Древние говорили, что испытания властью самые тяжелые. Так и есть. В 2000 году мы праздновали десятилетие первого съезда народных депутатов РСФСР. Я тогда был первым заместителем министра РФ по делам печати, телерадиовещания и массовых коммуникаций. И вот ко мне подходит один мой ровесник, который тоже был депутатом, и, неприязненно глядя на меня, говорит: «Ну что, ты мой кабинет занимаешь?» Я удивляюсь: «В каком смысле?» — «Как в каком? Когда осенью 1993 года мы в осажденном Белом доме формировали правительство, то я был назначен первым заместителем министра РФ по делам печати и телерадиовещания».
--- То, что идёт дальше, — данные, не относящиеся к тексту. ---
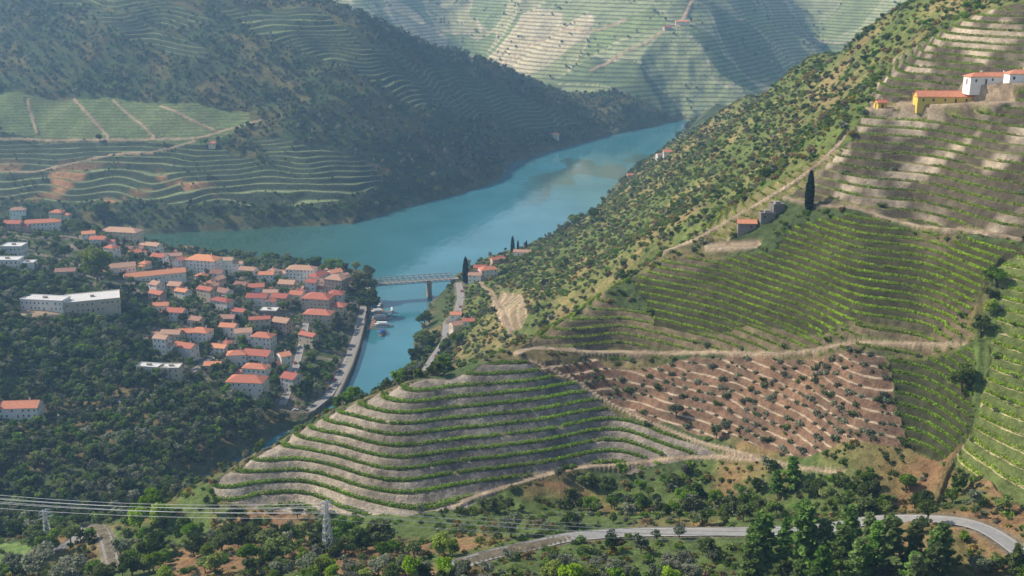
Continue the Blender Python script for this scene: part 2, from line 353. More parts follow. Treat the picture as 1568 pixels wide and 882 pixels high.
def addcol(me,n,a):
    at=me.attributes.new(n,'FLOAT_COLOR','POINT'); at.data.foreach_set('color',np.concatenate([a.reshape(-1,3),np.ones((a.size//3,1))],1).astype(np.float32).ravel())
def addf(me,n,a):
    at=me.attributes.new(n,'FLOAT','POINT'); at.data.foreach_set('value',a.astype(np.float32).ravel())
addcol(me,'ca',CA); addcol(me,'cb',CB); addf(me,'ph',PH); addf(me,'st',ST); addf(me,'bd',np.where(np.isin(REG,[2,3,5,6]),.58,.40))
link('terrain',me,[tm])
del CA,CB
# ---------------------------------------------------------------- river
wm,nt,out=newmat('river_water'); g_=N(nt,'ShaderNodeNewGeometry'); pos=g_.outputs['Position']
mp=N(nt,'ShaderNodeMapping'); mp.inputs['Scale'].default_value=(1,.4,1); nt.links.new(pos,mp.inputs['Vector'])
weed=maprange(nt,noise(nt,mp.outputs[0],.013,3,.45),.52,.55,0,1)
sx=N(nt,'ShaderNodeSeparateXYZ'); nt.links.new(pos,sx.inputs[0])
weed=mathn(nt,'MULTIPLY',weed,maprange(nt,sx.outputs[1],1300,1400,0,1)); weed=mathn(nt,'MULTIPLY',weed,maprange(nt,sx.outputs[0],0,50,0,1)); weed=mathn(nt,'MULTIPLY',weed,maprange(nt,sx.outputs[1],1800,1900,1,0))
shade=maprange(nt,noise(nt,pos,.008,4,.6),.35,.65,0,1)
c=mixcol(nt,shade,(.035,.17,.225),(.06,.235,.31))
c=mixcol(nt,maprange(nt,sx.outputs[0],-300,-60,1,0),c,(.035,.10,.075))  # left water: the hill's dark green reflection painted into the colour
c=mixcol(nt,mathn(nt,'MULTIPLY',weed,.8),c,(.05,.10,.08))
wv=noise(nt,mp.outputs[0],.12,4,.6)
b=principled(nt,out,c,.05,wv,.22,.6); b.inputs['IOR'].default_value=1.33
me=fastmesh('river_water',np.array([(-3500,400,0),(3500,400,0),(3500,3200,0),(-3500,3200,0)]),np.array([[0,1,2,3]])); link('river_water',me,[wm])
# ---------------------------------------------------------------- common materials
asphalt=simple('asphalt',(.24,.235,.225),(.32,.31,.29),.4)
line=simple('road_line',(.7,.7,.68),(.6,.6,.58))
concrete=simple('concrete',(.40,.38,.35),(.30,.28,.25),.8)
stone=simple('stone',(.22,.2,.17),(.33,.3,.25),1.2)
slate=simple('slate',(.17,.155,.14),(.26,.24,.21),1.2)
white=simple('white_plaster',(.85,.84,.82),(.72,.70,.66),.35,rand=.1)
cream=simple('cream_plaster',(.68,.60,.46),(.56,.49,.38),.35,rand=.15)
yellow=simple('yellow_plaster',(.78,.58,.14),(.66,.48,.10),.35)
pink=simple('pink_plaster',(.66,.47,.38),(.55,.4,.33),.35,rand=.1)
roofm=simple('clay_tile',(.60,.24,.15),(.42,.15,.10),.9,rand=.3)
roofo=simple('clay_tile_old',(.46,.28,.21),(.30,.17,.13),.9,rand=.35)
roofw=simple('pale_roof',(.66,.66,.64),(.55,.55,.55),.5)
glass=simple('window_glass',(.03,.04,.05),(.05,.06,.07),.5,.15,.6)
door=simple('door_wood',(.12,.06,.03),(.18,.1,.05))
steel=simple('steel',(.42,.46,.48),(.3,.33,.35),.8,.5,.5)
galv=simple('galvanised_steel',(.66,.68,.69),(.54,.56,.57),.8,.4,.5)
boatw=simple('boat_white',(.8,.8,.8),(.7,.7,.7),.5,.4,.5)
boatb=simple('boat_blue',(.03,.08,.25),(.04,.1,.3),.5,.4,.5)
wood=simple('deck_wood',(.3,.2,.12),(.2,.13,.08))
bark=simple('bark',(.12,.09,.06),(.18,.14,.10),3)
rubber=simple('rubber',(.02,.02,.02),(.03,.03,.03))
for name,x,y,z,w,kind in ROADS:
    if kind!=1: continue
    tx=np.gradient(x); ty=np.gradient(y); L=np.hypot(tx,ty)+1e-9; nx,ny=-ty/L,tx/L
    vs=[];fs=[];mi=[]
    def strip(o1,o2,h1,h2,mat):
        b0=len(vs)
        for i in range(len(x)):
            vs.append((x[i]+nx[i]*o1,y[i]+ny[i]*o1,z[i]+h1)); vs.append((x[i]+nx[i]*o2,y[i]+ny[i]*o2,z[i]+h2))
        for i in range(len(x)-1):
            fs.append((b0+2*i,b0+2*i+2,b0+2*i+3,b0+2*i+1)); mi.append(mat)
    strip(w/2,-w/2,.12,.12,0)
    for s in (1,-1):
        o=[s*(w/2-.35),s*(w/2-.47)]; strip(max(o),min(o),.126,.126,1)
        o=[s*(w/2),s*(w/2+.18)]; strip(max(o),min(o),.24,.24,2)
        strip(s*w/2,s*w/2-.001*s,.24,.1,2)
    me=bpy.data.meshes.new(name); me.from_pydata(vs,[],fs); me.polygons.foreach_set('material_index',mi); link(name,me,[asphalt,line,concrete])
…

Вдумайтесь: по прошествии семи лет человек в качестве путеводной звезды по-прежнему вспоминает тот вечер в Белом доме при свечах, когда при отключенном электричестве формировался кабинет министров Хасбулатова и Руцкого. Они сидели и распределяли посты: ты будешь министром сельского хозяйства, а ты, раз пост министра печати мы уже отдали, будешь первым заместителем министра. Это был, видимо, верх карьеры, апогей существования этого человека. Он до сих пор с болью вспоминает о том, что мог бы занять этот пост, но у него не получилось. Это страшная человеческая трагедия, с моей точки зрения.

— А не происходит ли на наших глазах другая, более масштабная человеческая трагедия? Ваша должность — руководитель федерального агентства по печати и массовым коммуникациям. Но не являемся ли мы свидетелями медленного, но поступательного исчезновения печати из нашей жизни?

— Надеюсь, что нет. Есть здоровое чувство самосохранения у человечества. Не все «достижения цивилизации» в конечном счете оказываются сверхвостребованными. Есть много вещей, которыми как пользовались наши предки сто лет назад, так и мы теперь ими пользуемся. Очки, которые мы держим в руках. Мало чем изменилась мебель. Еще несколько лет назад в элитных кругах было поветрие — дарить на день рождения дорогие ручки. Многие дарили эти перьевые ручки по 5–10 тысяч долларов, передаривали их друг другу. Мальчиками мы увлекались ручками с 6 стержнями. Но сейчас все пользуются простыми ручками с одним стержнем за 2 доллара и меньше. Они победили. Напичканные электроникой часы, измеряющие ваш пульс, давление и «температуру за бортом», не вытесняют классические модели. А для многих с возрастом самым важным стал только один критерий: должны быть хорошо видны стрелки!

Сверхзвуковой «Конкорд», который преодолевал океан за 4–5 часов, не победил обычный реактивный самолет, который преодолевает океан за 7–8 часов. Ненужным это оказалось. Ощущение комфорта в жизни не менее важно, чем качество и быстрота исполнения услуги. Так и книга, надеюсь, сохранится навсегда.